• [Provided data]
○ ○ ○ ○
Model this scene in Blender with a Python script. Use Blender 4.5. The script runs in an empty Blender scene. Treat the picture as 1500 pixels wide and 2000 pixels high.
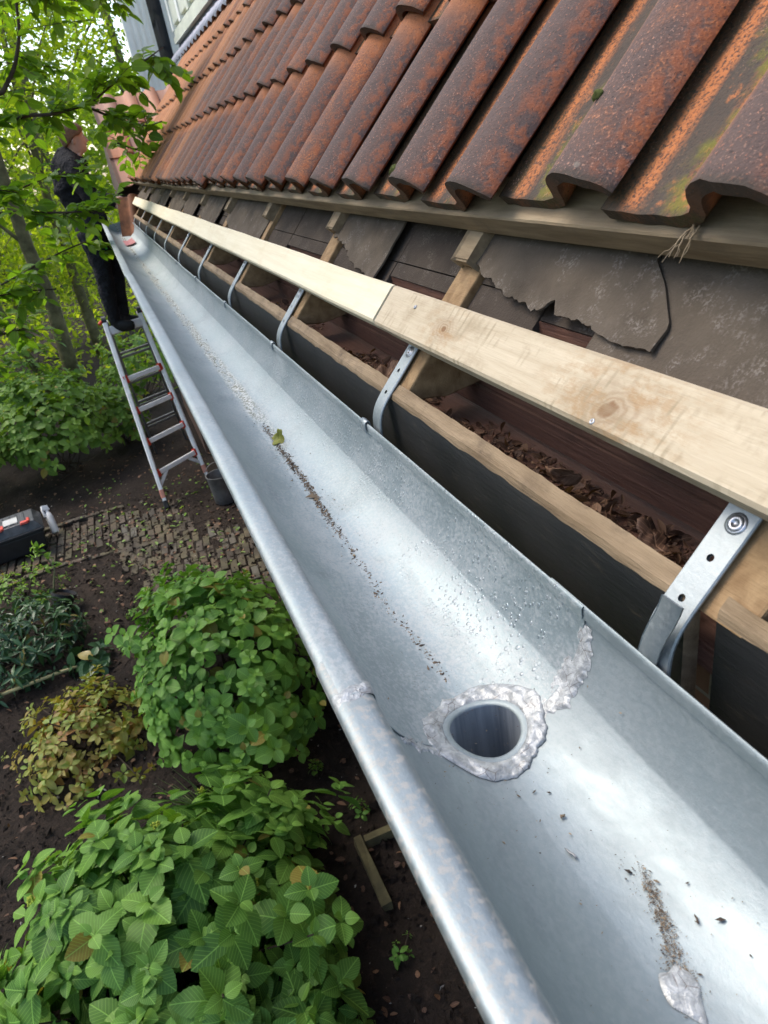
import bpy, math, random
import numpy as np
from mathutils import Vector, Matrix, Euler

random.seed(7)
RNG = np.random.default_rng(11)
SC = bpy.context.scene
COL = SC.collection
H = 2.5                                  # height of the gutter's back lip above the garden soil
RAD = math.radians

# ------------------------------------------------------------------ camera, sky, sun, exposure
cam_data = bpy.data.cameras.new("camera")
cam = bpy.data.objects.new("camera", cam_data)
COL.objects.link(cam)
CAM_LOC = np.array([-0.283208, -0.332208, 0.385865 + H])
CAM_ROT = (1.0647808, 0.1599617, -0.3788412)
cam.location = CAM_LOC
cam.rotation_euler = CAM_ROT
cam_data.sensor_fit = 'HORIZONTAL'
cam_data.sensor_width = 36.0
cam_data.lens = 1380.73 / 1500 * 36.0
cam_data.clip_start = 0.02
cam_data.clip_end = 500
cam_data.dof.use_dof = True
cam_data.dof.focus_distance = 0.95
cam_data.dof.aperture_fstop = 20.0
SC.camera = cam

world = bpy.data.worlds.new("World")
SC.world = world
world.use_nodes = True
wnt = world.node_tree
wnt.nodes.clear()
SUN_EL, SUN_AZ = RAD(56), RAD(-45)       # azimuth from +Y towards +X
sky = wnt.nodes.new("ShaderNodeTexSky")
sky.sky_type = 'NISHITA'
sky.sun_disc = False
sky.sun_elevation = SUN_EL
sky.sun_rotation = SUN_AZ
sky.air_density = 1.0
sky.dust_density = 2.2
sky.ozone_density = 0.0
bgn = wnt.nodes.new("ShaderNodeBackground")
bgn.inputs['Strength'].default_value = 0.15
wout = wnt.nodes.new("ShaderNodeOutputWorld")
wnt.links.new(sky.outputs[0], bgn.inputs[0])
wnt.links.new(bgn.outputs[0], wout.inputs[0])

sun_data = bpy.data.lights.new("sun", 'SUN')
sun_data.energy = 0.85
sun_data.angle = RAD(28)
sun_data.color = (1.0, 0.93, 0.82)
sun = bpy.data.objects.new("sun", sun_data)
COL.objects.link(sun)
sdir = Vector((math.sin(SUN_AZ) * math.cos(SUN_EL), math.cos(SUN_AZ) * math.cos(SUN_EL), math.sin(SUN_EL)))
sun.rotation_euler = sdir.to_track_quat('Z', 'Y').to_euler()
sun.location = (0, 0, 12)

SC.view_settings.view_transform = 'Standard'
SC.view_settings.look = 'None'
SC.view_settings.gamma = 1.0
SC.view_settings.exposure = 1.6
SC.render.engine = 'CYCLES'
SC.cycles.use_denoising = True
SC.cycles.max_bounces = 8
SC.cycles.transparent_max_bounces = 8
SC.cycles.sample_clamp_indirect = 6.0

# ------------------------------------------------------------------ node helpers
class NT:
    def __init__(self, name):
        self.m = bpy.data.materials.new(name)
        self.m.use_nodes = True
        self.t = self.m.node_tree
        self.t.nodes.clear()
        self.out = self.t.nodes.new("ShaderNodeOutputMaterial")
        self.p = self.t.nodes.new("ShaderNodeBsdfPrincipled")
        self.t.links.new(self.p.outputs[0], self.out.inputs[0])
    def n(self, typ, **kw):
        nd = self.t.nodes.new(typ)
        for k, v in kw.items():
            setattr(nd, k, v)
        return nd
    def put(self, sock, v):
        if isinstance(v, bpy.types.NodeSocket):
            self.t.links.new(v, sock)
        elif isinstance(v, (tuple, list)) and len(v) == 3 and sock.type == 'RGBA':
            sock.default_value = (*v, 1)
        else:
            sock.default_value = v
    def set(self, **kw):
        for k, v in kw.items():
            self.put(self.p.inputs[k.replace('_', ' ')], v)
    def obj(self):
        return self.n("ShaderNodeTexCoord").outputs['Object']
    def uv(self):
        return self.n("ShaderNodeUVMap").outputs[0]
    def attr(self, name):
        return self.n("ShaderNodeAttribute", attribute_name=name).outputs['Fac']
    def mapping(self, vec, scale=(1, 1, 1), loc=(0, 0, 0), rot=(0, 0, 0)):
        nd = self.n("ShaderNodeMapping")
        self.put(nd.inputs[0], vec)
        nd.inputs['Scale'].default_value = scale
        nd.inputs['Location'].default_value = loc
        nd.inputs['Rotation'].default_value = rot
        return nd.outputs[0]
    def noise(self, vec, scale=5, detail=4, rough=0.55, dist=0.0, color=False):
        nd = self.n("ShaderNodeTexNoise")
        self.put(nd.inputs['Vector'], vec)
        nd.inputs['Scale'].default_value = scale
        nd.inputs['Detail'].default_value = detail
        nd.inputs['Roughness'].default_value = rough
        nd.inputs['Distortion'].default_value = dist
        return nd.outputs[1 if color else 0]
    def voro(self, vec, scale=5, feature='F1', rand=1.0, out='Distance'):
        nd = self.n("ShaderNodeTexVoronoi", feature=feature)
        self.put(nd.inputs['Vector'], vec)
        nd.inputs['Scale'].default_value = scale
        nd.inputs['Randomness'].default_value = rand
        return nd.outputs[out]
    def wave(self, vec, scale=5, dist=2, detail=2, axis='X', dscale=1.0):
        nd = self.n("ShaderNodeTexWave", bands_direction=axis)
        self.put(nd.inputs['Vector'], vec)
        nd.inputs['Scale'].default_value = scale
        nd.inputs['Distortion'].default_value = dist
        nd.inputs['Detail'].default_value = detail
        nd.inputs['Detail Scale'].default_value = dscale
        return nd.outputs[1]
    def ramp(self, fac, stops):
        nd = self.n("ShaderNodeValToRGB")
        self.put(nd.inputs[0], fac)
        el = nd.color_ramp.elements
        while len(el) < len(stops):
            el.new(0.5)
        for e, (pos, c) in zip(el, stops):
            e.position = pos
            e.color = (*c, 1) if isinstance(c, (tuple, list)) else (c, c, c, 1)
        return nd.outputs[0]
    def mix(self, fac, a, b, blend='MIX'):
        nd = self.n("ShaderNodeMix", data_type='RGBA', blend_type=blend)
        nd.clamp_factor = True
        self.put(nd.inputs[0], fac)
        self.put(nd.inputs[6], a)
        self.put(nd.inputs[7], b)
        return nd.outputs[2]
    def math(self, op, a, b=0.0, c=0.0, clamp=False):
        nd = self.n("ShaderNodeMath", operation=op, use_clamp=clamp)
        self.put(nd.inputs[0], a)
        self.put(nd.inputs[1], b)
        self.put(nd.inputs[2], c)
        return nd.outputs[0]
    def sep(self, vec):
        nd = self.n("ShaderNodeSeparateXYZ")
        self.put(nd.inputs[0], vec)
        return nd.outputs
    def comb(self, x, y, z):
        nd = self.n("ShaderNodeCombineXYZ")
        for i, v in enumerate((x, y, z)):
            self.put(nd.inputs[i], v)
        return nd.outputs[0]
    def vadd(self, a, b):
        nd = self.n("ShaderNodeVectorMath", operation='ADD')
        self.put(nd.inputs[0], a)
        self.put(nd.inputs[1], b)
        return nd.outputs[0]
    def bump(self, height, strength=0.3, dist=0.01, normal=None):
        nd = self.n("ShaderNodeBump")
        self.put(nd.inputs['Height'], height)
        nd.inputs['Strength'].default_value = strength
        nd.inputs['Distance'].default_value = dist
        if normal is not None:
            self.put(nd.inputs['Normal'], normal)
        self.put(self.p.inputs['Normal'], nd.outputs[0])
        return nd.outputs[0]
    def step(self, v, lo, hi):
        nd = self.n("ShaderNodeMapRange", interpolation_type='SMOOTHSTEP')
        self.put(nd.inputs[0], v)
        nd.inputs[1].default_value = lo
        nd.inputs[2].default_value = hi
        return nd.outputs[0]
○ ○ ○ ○
• [Requirement] Set the lines above down again, word for word, from the first through the one containing "RAD = math.radians"; pictures excluded.

• [Output for this exercise]
Model this scene in Blender with a Python script. Use Blender 4.5. The script runs in an empty Blender scene. Treat the picture as 1500 pixels wide and 2000 pixels high.
import bpy, math, random
import numpy as np
from mathutils import Vector, Matrix, Euler

random.seed(7)
RNG = np.random.default_rng(11)
SC = bpy.context.scene
COL = SC.collection
H = 2.5                                  # height of the gutter's back lip above the garden soil
RAD = math.radians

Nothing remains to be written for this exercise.